Long, long ago the first PCs came out, then being called “microcomputers” to indicate that (a) they used a microprocessor chip for a CPU (brain), and they were not “mainframes” or “big iron” like the big boxes that filled entire floors of banks and other computer-heavy companies.

And many companies built them, some starting in garages, for reasons we can only guess (“You drip any more hot solder on my clean carpet, you can just move out!”).

And many companies who wanted to do things without an expensive purchase of a “mainframe” computer, waited, for some great recognized company to come out with a microcomputer that could become a standard for business.

And finally IBM came out with the first PC businesses felt they might like.  Which didn’t even have a hard drive — just those removable floppy disks in paper envelopes.

And by the time IBM got hard drives and began making waves in the industry,  I had a multi-user system running on Radio Shack’s TRS-80s at a Regional library (with a hard drive), with stand-alone Model 4ps (using floppies) at many library branches.
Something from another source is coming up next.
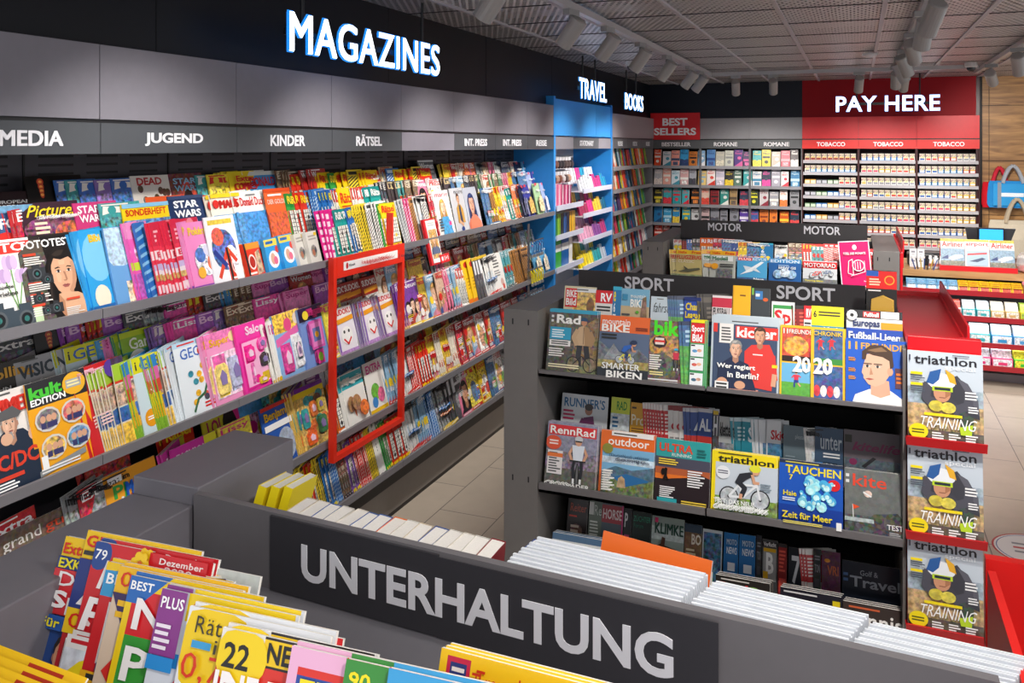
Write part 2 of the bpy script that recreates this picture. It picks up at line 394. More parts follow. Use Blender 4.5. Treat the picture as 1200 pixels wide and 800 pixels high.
@cover('toy_magazine', 'red and pink children\'s craft booklet', .004, .2, .28)
def redfan(a):
    a.R(0,0,1,1,'e83a54').R(0,.68,1,1,'d62a48').E(.7,.86,.16,.2,'f08a9a').L(.1,.72,.5,.9,3,'f6b8c0').R(0,.5,1,.62,'f4dfe4').B(.08,.52,.9,.6,'d62a48',7).R(0,.36,1,.44,'c9b8e0').R(0,.22,1,.3,'d9b36a',.5).R(0,.3,1,.36,'efe2e8').R(0,.05,1,.16,'f4d8e0').R(.5,.02,.98,.2,'ee4a68')
@cover('toy_magazine', 'white magazine with a fair-haired girl', .004, .2, .28)
def princess(a):
    a.R(0,0,1,1,'dfe9f4'); a.head(.45,.6,.46,'f4d6c4','eedfa6','f2c6da','long'); a.R(0,.9,1,1,'bcd6ee').E(.85,.8,.1,.1,'e46a9a').T('Barbie',.1,.9,.7,.98,'d85a96',.02)
@cover('comic', 'pink comic with small bright creatures', .005, .19, .27)
def pokepink(a):
    a.R(0,0,1,1,'ef8cc6').T('Pokémon',.12,.8,.88,.92,'f2d23c',.03).E(.5,.42,.34,.34,'e9e4ee',.9).E(.35,.5,.16,.16,'4a78c8',.4).E(.68,.36,.16,.18,'e06a3a',.4).E(.58,.56,.12,.12,'d8d4e8').E(.3,.24,.12,.12,'f0b03c').R(0,0,1,.06,'8a4ab0')
@cover('comic', 'white and blue comic full of figures', .005, .19, .28)
def manga(a):
    a.R(0,0,1,1,'e9eaf0').E(.5,.5,.4,.45,'3b5fb0',.9).E(.35,.7,.2,.2,'e2563a',.6).E(.7,.35,.22,.3,'f0f0f4',.8).R(.1,.88,.9,.95,'e6c43a',.3).S([(.2,.1),(.6,.5),(.85,.3)],.1,'d8452f').S([(.15,.5),(.5,.25)],.12,'2a3a8a')
@cover('box', 'low red box with a pale seal on its face', .02, .13, .15)
def dinobox(a):
    a.R(0,0,1,1,'d83a22').R(0,.82,1,1,'e8902c').R(0,0,.12,1,'2a2222').E(.36,.45,.22,.26,'e8dcd8').E(.36,.45,.17,.2,'b02a1c').P([(.55,.05),(.95,.1),(.9,.78),(.62,.7)],'b89a78',.7).R(.1,.1,.5,.16,'f0e4e0')
@cover('box', 'broad black box with a pale seal and sand-coloured toy', .02, .24, .2)
def jurassic(a):
    a.R(0,0,1,1,'38312f').E(.38,.5,.2,.2,'d9d6d4').E(.38,.5,.16,.16,'38312f').S([(.3,.35),(.38,.6),(.46,.42)],.05,'d9d6d4').R(.2,.16,.55,.22,'c8c4c2').P([(.66,.04),(.66,.86),(.82,.97),(.97,.86),(.97,.04)],'b39a80').P([(.75,.25),(.8,.7),(.9,.3)],'5a4a3a',.6).R(0,0,.64,.09,'b0281c')
@cover('box', 'sky blue kit box with white puzzle figures', .018, .13, .16)
def bluekit(a):
    a.R(0,0,1,1,'2b9ade').R(0,.78,1,.97,'f0d24a').R(.1,.84,.6,.92,'2b6ab0').E(.5,.4,.36,.3,'f2f2f2').E(.44,.42,.16,.2,'d8a890').E(.6,.36,.14,.14,'e46a8a').E(.82,.66,.16,.13,'d83a2a')
@cover('box', 'cream box with small dark toy figures', .02, .12, .16)
def creambox(a):
    a.R(0,0,1,1,'dedad2').L(.15,.72,.85,.9,2,'a8a29a').E(.45,.4,.26,.26,'8a8880',.8).E(.4,.36,.12,.14,'b06a4a').E(.6,.42,.1,.12,'4a4a52').R(.7,.85,.95,.95,'eac83a')
@cover('puzzle_magazine', 'magenta puzzle booklet with white capitals', .004, .14, .25)
def magenta(a):
    a.R(0,0,1,1,'e01f8a')
    for i in range(6): a.R(.08,.06+i*.155,.3,.16+i*.155,'f8e4ee'); a.R(.5,.06+i*.155,.9,.1+i*.155,'f0a0cc')
def _puz(c1, c2, c3, name):
    def f(a):
        a.R(0,0,1,1,c1).R(0,.74,1,1,c2).T('Rätsel',.08,.79,.92,.95,c3,.03)
        a.R(.06,.1,.94,.66,'f4f1e8')
        for i in range(7): a.R(.06,.1+i*.08,.94,.112+i*.08,'666'); a.R(.06+i*.125,.1,.085+i*.125,.66,'666')
        for i, (x, y) in enumerate(((.19,.18),(.44,.34),(.31,.5),(.69,.26),(.56,.58))): a.R(x-.05,y-.03,x+.06,y+.04,c2 if i % 2 else '222')
        a.R(0,0,1,.06,c3)
    f.__name__ = name; return f
for nm, c1, c2, c3, ds in (('puzyellow','f4d21f','f6cf10','d8301f','bright yellow puzzle booklet'), ('puzred','e23a26','d92a1c','f6d21c','red and yellow puzzle booklet'), ('puzblue','2f7cc8','1f5fb0','f4e040','blue puzzle booklet'),
                       ('puzteal','1fa39a','188a86','f0f0ea','teal puzzle booklet'), ('puzgreen','3aa648','258a3a','f6e23a','green puzzle booklet'), ('puzorange','ee7a1e','e8661a','fff','orange puzzle booklet'), ('puzwhite','f0eee8','d83a2a','fff','white and red puzzle booklet'), ('puzlilac','8a5ab8','6a3aa0','f2d83a','violet puzzle booklet')):
    cover('puzzle_magazine', ds, .004, .165, .25, None)(_puz(c1, c2, c3, nm))
def _stripes(c1, c2, name, ang=.07):
    def f(a):
        a.R(0,0,1,1,c1)
        for i in range(-2, 15): a.P([(0,i*.07),(1,i*.07+ang*4),(1,i*.07+ang*4+.03),(0,i*.07+.03)],c2)
        a.R(0,.86,1,1,c1).R(.1,.89,.9,.96,c2)
    f.__name__ = name; return f
for nm, c1, c2, ds in (('strblack','e9e7e2','26262a','black and white striped booklet'), ('stryellow','f2d63a','2c2a26','yellow and black striped booklet'), ('strgrey','dcdcdc','8a8a8e','grey striped booklet'), ('strbrown','c48a4a','4a3424','brown striped booklet'), ('strpink','e8508a','f6dce6','pink striped booklet'), ('strred','d83030','f4e8e0','red and white striped booklet'), ('strblue','3a7cc4','dcebf6','blue and white striped booklet')):
    cover('puzzle_magazine', ds, .004, .17, .26)(_stripes(c1, c2, nm))
def _gen(name, bg, title, tc, mode, seed):
    def f(a):
        r = random.Random(seed)
        a.R(0,0,1,1,bg,.25)
        if mode == 'face':
            a.head(.5,.52,.46,r.choice(SKIN),r.choice(HAIR),r.choice(('3a5a9a','c0483a','e8e2da','d88aa0','2a2a30','e8b03a')),r.choice(('long','long','short')))
        elif mode == 'photo': a.R(0,.0,1,.8,bg,1); a.E(r.uniform(.3,.7),.4,.25,.35,r.choice(('c98f6c','8a6a4a','e0d8d0','4a6a8a')),1); a.E(r.uniform(.3,.7),.3,.2,.2,r.choice(('d8402a','e8c23a','3a7ab8','6aa04a')),.8)
        elif mode == 'group':
            for i in range(3): a.head(.22+.28*i,.4+.05*(i % 2),.26,r.choice(SKIN),r.choice(HAIR),r.choice(('3a5a9a','c0483a','e8e2da','d88aa0')),r.choice(('long','short')))
        elif mode == 'toy':
            a.R(.12,.06,.88,.62,r.choice(('f4b8da','e4d4f0','f6e6a8')),.9); a.E(.35,.4,.14,.14,'e02f92'); a.E(.64,.32,.16,.2,'f2e24a',.4); a.R(.4,.1,.8,.2,'9a5ac8',.3)
        elif mode == 'flat': a.R(.1,.1,.9,.6,r.choice(('e8e4da','c9d6de','e6d3b8')),.5)
        if title: a.T(title,.08,.84,min(.94,.08+.16*len(title)),.95,tc)
        elif name.startswith('comic'):
            a.P([(.06,.84),(.3,.87),(.6,.85),(.94,.9),(.92,.96),(.5,.94),(.1,.96)],tc).E(.3,.9,.1,.08,bg).E(.7,.91,.08,.06,bg)
        else: a.B(.06,.84,.94,.95,tc,seed//7,5,TITLES[mode])
        for q in range(r.randint(2, 3)):
            x, y = r.choice((.05,.62)), r.uniform(.1,.62); c = r.choice(('d8302a','f2d22a','2f7cc8','f4f2ee','1f1f24','e07a2a'))
            a.R(x,y,x+.33,y+.05,c).L(x+.02,y+.008,x+.31,y+.045,1,'f4f2ee' if c not in ('f4f2ee','f2d22a') else '222',q).L(x,y-.09,x+.33,y-.01,4,tc,q+seed)
        a.E(r.choice((.16,.84)),r.uniform(.14,.7),.12,.12,r.choice(('d8302a','f2d22a','e8e4de')))
        a.R(.0,.0,1,.07,r.choice(('d8302a','2a2a30','f2d22a',bg)),.2).L(.06,.015,.94,.055,1,'f4f2ee',seed).L(.06,.955,.94,.99,1,tc,seed)
    f.__name__ = name; return f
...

And IBM and Radio Shack became too concerned with being proprietary, and Microsoft sold MS-DOS and later Windows all over the place, and “IBM-compatible” and TRS-80 computers became outdated, and “MS-DOS” (later evolving to “Windows”) computers became the standard for business.  So I moved to MS-DOS on a 80286 computer, and then to another library, and on to Windows 3.1, and on and on.

Geez, in computer terms, I’m really old…. but still going.